Spam comments promoting online gambling are spreading more aggressively across social media, with Instagram and Facebook emerging as the main targets. The pattern shows that operators are no longer relying only on websites, but are instead using high-interaction comment sections to widen their reach.
Komdigi said the shift reflects a more adaptive and increasingly disruptive form of illegal promotion in digital spaces. Accounts with large engagement levels are now being targeted because their comment sections can expose gambling links to far more users in a shorter time.
Meta’s platforms under scrutiny
Director General of Digital Space Supervision Alexander Sabar said the most widespread online gambling promotion has been found on Instagram and Facebook. Komdigi plans to meet with Meta representatives soon to follow up on the findings.
Alexander also urged other platforms to tighten their monitoring of similar activity. According to him, the spam-comment method shows that illegal promoters continue looking for new gaps to exploit across social media.
126,180 spam comments handled in June
Komdigi handled 126,180 spam comments between 1 June and 28 June 2026 across social media platforms. The largest share was found on websites, which accounted for 111,279 cases.
File sharing followed as the next largest category, while YouTube recorded 4,579 findings, Meta recorded 4,549, and X recorded 622. The figures show that the problem is not limited to one platform, even though Meta’s services have become a major concern.
| Platform or Category | Spam Comments Handled |
|---|---|
| Websites | 111,279 |
| File Sharing | Not specified |
| YouTube | 4,579 |
| Meta | 4,549 |
| X | 622 |
| Total | 126,180 |
Komdigi said shutting down gambling sites does not stop the promotion cycle. When one site is taken offline, another can quickly appear and be used again to distribute the same content.

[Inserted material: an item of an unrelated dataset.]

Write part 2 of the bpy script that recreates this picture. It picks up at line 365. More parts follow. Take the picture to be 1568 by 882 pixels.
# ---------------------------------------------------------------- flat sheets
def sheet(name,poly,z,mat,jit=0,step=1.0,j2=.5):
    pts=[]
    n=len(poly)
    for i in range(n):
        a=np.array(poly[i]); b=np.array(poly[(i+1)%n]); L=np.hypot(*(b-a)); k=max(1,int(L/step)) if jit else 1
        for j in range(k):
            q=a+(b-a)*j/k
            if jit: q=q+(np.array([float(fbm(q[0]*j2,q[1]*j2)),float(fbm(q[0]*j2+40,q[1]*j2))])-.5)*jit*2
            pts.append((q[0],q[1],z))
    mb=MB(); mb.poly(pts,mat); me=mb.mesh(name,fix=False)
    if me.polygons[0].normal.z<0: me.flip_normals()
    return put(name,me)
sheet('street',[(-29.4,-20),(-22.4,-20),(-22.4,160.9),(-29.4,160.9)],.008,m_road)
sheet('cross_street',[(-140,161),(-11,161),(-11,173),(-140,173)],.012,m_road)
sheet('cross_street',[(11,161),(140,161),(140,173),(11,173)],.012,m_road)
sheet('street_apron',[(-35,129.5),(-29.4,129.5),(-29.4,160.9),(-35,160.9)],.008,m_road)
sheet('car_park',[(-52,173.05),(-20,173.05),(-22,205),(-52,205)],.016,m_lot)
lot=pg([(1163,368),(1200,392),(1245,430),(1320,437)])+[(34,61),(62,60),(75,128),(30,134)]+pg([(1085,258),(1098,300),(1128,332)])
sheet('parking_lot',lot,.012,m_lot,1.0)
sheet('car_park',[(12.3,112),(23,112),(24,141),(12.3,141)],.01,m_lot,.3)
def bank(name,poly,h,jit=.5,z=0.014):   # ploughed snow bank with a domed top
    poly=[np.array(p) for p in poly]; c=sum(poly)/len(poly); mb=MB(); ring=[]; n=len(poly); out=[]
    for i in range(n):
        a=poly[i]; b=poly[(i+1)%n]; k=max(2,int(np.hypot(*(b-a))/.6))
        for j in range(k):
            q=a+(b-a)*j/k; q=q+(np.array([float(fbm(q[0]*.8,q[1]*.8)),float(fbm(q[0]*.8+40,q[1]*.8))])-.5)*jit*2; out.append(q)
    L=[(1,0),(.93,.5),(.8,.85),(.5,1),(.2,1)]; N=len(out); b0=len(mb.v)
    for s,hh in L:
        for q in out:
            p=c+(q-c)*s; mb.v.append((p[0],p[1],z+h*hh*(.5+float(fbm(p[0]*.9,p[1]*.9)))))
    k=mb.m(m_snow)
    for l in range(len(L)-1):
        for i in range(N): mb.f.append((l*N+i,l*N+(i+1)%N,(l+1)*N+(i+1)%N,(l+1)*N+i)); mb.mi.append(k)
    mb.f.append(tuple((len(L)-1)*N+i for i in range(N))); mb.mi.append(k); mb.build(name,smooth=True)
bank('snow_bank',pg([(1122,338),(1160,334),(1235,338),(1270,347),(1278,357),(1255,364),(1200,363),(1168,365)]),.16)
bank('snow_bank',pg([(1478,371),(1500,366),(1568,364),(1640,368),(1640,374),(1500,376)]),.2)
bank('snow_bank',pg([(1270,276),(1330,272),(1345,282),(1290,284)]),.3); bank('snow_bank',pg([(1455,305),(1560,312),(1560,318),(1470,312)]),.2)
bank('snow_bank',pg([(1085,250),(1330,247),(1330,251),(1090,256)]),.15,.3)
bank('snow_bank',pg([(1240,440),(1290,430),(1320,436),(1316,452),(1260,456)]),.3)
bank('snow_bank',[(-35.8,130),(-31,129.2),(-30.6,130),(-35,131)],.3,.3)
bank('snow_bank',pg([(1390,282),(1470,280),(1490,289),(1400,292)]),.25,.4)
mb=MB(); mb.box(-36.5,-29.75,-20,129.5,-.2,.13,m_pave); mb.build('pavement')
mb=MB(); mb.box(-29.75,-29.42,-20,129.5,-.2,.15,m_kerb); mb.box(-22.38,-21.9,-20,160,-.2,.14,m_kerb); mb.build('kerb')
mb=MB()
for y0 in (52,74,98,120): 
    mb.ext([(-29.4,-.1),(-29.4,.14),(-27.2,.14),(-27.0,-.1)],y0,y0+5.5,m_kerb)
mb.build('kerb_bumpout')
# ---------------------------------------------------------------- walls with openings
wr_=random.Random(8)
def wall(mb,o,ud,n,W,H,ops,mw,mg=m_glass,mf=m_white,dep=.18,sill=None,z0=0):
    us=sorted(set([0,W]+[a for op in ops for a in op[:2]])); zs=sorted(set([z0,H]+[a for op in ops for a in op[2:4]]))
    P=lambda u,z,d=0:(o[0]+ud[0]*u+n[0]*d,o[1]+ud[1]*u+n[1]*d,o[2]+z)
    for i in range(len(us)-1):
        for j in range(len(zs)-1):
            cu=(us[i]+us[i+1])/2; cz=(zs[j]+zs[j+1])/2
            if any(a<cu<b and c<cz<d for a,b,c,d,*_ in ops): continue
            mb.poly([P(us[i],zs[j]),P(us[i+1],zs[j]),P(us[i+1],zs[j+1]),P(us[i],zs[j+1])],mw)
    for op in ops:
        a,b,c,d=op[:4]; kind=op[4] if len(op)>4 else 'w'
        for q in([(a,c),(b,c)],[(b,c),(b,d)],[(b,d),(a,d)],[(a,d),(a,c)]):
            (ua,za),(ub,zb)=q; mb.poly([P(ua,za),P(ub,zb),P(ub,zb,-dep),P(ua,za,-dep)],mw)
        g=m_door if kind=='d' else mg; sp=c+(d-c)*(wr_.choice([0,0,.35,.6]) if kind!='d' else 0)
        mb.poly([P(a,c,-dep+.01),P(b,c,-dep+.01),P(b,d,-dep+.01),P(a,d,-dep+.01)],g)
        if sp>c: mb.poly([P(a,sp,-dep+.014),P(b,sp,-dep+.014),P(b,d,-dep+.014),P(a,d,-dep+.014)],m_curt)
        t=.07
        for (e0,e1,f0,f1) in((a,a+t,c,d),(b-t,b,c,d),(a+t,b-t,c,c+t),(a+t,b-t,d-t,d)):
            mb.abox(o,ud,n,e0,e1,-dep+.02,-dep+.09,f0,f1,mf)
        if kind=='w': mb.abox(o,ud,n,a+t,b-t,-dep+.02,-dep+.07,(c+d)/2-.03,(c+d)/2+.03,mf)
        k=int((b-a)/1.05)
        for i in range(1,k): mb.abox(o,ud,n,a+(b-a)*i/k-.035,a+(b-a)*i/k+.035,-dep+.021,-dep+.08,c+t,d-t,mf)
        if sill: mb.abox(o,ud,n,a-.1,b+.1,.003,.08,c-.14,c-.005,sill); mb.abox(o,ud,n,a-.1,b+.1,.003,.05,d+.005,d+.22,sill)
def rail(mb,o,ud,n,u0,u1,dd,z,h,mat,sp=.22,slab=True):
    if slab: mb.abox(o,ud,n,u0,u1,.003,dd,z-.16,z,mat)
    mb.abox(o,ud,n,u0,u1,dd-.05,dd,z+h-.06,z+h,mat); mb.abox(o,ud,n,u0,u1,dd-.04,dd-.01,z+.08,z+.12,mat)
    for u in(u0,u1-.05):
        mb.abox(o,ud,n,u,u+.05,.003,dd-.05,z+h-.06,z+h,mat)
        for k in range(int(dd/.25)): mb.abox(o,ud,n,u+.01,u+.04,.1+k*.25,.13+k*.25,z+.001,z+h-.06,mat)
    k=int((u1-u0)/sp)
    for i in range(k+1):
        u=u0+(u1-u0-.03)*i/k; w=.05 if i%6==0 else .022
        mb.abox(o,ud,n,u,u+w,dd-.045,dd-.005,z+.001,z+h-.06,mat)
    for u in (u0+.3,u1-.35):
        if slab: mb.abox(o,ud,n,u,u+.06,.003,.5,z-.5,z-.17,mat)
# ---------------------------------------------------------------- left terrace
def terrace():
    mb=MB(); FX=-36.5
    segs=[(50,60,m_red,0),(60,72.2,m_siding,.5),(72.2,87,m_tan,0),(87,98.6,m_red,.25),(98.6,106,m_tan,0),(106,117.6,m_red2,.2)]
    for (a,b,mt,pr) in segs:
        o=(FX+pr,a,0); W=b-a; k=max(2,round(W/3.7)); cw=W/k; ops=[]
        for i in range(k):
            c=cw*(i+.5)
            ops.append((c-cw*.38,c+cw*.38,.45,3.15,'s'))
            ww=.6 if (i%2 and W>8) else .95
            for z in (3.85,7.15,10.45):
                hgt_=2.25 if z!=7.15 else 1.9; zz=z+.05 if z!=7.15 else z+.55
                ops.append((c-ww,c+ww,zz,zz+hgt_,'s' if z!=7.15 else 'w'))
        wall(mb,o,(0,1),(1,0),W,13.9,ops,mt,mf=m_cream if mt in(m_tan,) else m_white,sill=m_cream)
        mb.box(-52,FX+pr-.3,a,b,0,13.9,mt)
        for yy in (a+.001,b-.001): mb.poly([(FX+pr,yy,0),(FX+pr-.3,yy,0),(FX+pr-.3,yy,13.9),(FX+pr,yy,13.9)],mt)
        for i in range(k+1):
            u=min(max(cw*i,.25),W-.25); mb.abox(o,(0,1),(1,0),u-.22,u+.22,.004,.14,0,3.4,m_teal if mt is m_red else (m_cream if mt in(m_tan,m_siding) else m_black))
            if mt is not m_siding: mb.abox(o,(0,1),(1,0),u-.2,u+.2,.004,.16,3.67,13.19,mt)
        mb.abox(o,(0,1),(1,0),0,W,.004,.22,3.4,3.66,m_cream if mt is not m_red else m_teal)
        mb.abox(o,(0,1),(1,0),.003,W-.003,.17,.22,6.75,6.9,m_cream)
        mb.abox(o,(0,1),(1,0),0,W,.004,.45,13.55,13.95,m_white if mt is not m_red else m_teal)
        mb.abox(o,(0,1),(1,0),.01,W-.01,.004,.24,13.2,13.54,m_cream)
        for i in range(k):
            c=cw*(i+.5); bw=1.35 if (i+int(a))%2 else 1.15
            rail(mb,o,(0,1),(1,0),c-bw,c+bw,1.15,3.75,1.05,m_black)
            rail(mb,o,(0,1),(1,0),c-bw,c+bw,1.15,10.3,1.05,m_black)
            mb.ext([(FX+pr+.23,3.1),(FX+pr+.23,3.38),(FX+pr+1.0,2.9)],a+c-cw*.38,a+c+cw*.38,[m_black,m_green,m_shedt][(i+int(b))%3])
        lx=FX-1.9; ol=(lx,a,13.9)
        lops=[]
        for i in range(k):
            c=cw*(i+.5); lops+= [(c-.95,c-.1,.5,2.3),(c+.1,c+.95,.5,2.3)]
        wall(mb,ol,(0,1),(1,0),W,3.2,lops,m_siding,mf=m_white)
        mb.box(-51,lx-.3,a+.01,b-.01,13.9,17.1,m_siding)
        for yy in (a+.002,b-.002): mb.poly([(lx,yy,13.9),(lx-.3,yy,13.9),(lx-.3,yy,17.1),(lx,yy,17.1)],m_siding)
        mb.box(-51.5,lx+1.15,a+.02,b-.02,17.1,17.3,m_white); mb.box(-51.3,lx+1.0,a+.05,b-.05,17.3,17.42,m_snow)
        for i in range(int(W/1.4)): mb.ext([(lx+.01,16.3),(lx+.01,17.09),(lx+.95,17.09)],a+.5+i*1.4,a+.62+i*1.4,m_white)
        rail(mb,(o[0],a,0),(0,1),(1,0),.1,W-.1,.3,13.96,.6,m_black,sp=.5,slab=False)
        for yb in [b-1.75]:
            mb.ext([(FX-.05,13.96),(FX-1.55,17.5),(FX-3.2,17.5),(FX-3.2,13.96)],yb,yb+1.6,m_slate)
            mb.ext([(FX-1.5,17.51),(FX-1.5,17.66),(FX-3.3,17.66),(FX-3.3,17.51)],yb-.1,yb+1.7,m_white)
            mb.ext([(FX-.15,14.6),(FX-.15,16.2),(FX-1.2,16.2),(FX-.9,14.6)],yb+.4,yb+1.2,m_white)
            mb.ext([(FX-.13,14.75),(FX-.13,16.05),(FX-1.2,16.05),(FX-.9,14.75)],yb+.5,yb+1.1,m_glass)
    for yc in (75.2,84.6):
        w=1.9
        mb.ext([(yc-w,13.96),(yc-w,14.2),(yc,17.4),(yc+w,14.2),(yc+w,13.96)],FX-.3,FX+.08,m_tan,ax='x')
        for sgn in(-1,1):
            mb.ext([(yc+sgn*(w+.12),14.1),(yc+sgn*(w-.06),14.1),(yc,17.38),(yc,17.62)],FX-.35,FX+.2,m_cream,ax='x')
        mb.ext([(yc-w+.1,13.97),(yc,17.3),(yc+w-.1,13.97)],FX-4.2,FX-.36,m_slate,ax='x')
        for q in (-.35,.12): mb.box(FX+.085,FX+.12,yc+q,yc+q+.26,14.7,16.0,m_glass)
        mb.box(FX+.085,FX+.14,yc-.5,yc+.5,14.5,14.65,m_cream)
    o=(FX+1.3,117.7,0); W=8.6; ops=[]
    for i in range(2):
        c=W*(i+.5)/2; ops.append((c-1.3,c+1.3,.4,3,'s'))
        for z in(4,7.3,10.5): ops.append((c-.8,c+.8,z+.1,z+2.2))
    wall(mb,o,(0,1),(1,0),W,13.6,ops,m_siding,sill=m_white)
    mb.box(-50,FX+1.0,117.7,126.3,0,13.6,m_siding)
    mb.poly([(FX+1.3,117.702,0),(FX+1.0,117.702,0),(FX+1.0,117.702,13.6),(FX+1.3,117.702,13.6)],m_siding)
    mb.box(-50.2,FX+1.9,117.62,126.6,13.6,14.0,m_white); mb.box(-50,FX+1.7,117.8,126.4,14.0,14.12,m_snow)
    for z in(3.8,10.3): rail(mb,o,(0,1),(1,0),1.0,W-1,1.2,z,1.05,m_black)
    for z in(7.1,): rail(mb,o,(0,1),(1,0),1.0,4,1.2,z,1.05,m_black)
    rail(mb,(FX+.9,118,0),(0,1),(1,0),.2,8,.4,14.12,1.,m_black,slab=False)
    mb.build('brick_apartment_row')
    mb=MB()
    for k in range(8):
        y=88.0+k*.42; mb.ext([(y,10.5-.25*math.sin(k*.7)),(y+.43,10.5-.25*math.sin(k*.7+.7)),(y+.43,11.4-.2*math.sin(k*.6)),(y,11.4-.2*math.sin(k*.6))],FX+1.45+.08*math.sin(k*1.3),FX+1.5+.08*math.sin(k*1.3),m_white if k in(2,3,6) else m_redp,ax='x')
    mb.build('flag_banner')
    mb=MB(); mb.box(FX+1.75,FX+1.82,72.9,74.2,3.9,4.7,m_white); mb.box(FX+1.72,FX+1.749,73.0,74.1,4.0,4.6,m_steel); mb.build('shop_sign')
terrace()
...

Comment sections are the new battlefield
The ministry sees the move into comment sections as a new tactic in online gambling promotion. By placing spam under accounts with high interaction, the operators can make their content look more visible and spread it faster.
This also means platform oversight can no longer focus only on links or standalone websites. Komdigi stressed that busy comment threads have become another digital space that requires closer supervision.
The ministry has already taken down websites identified as online gambling-related. Even so, the continued appearance of spam comments suggests that the actors behind the promotion are adapting quickly to enforcement efforts.
Komdigi has also called on users not to access, share, or engage with online gambling promotion. Even small interactions in comment sections can help expand the visibility of illegal content.
With spam comments continuing to spread, attention is now turning to how platforms respond to illegal content distribution. Stronger monitoring is seen as essential if online gambling promotion is to be prevented from simply changing form and moving to a different corner of the internet.